FEATURED IN THE SCOTSMAN'S SPORT BOOKS OF 2020A collection of lyrical sweet-nothings whispered to late goals, local radio commentators, referees falling over and 47 other reminders of why we love football.Despite its flaws and excesses, modern football is still sprinkled with simple yet beguiling delights. In his previous book Saturday, 3pm, Daniel Gray captured many of them. Now he is back with a further 50 short essays of prose poetry dedicated to the game's charming, technicolour minutiae. From club lottos to undeserved wins, and from pitch-invading animals to the roar after a minute's silence, Extra Time is another romantic celebration of football fandom and its shared joys, habits, eccentricities and peculiarities. It is a salute to keepers going forward for corners, match balls landing on stand roofs and goals scored in quick succession. These chapters offer a gleeful antidote to disillusionment with modern football, VAR and all. They are reminders of why we care and justifications for our devotion. Each warmly evokes this sport's blessed capacity to offer escape and diversion. Let us share the delight once more.
Daniel Gray just gets what it means to be a football fan, and there are so many relatable things in his second volume of his love letter to the game.
From soft spot teams to fickle fans and goalies up for corners to goal line clearances. There is even a chapter about taking your daughter to her first match, something I finally got to do this year.
50 short reflections on the small pleasures of watching football.
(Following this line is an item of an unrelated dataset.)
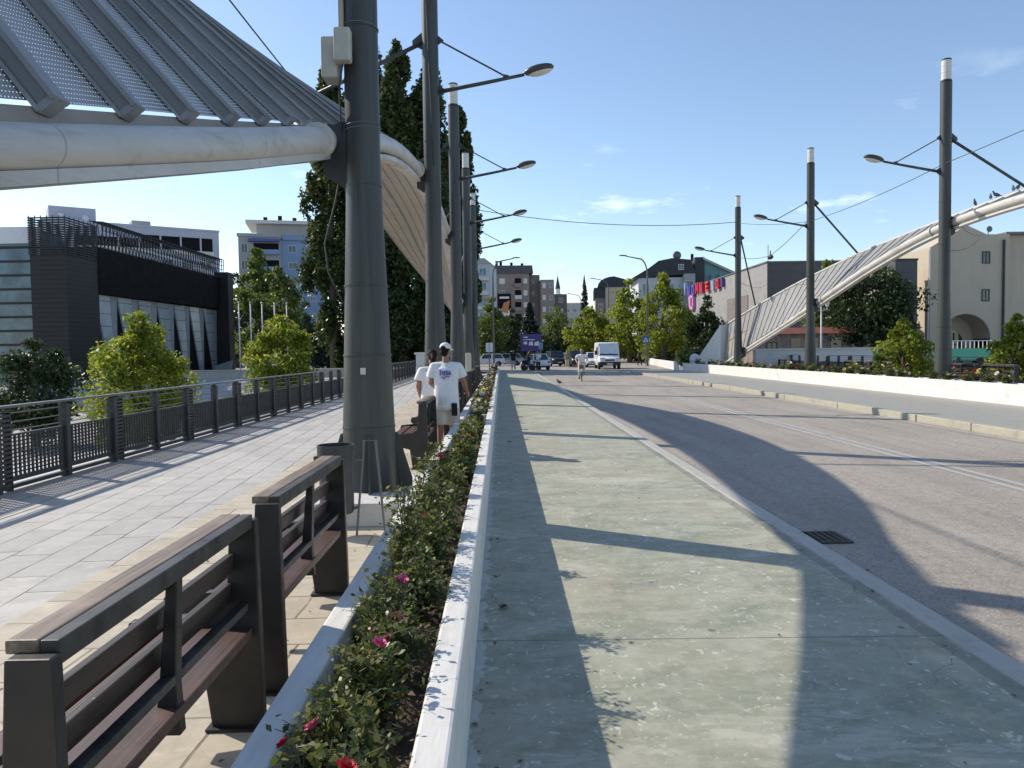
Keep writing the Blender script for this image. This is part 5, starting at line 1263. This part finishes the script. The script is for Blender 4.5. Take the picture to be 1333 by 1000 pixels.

If modern, corporate football wears you down, take time to sit back and muse on the small delights that still make it worthwhile. Many of these are so universal that it is a pleasant reminder that you have more in common with your fellow spectator than you might think at times. All written in Daniel's gleeful prose. I am now happily thinking of another half dozen delights of my own that I enjoy at 3pm on a Saturday.
Perfect Christmas stocking filler, perfect book to calm you after a busy day, perfect book in bite-sized chunks when overcome with brain fog.
The sequel to a book I haven't read, Extra Time consists of 50 vignettes on the beautiful game.
While all of the situations described were familiar to me from my 30 years of watching football, the short examples avoided specifics, with very few mentions of players or teams by name.
The writing is good, but perhaps excessively flowery and overly descriptive for the subject matter, at least in this form.
Brilliant, absolutely brilliant. Especially good if your own team has suddenly become terrible at football, and as a result everything else in life is tinted by disappointment and despair.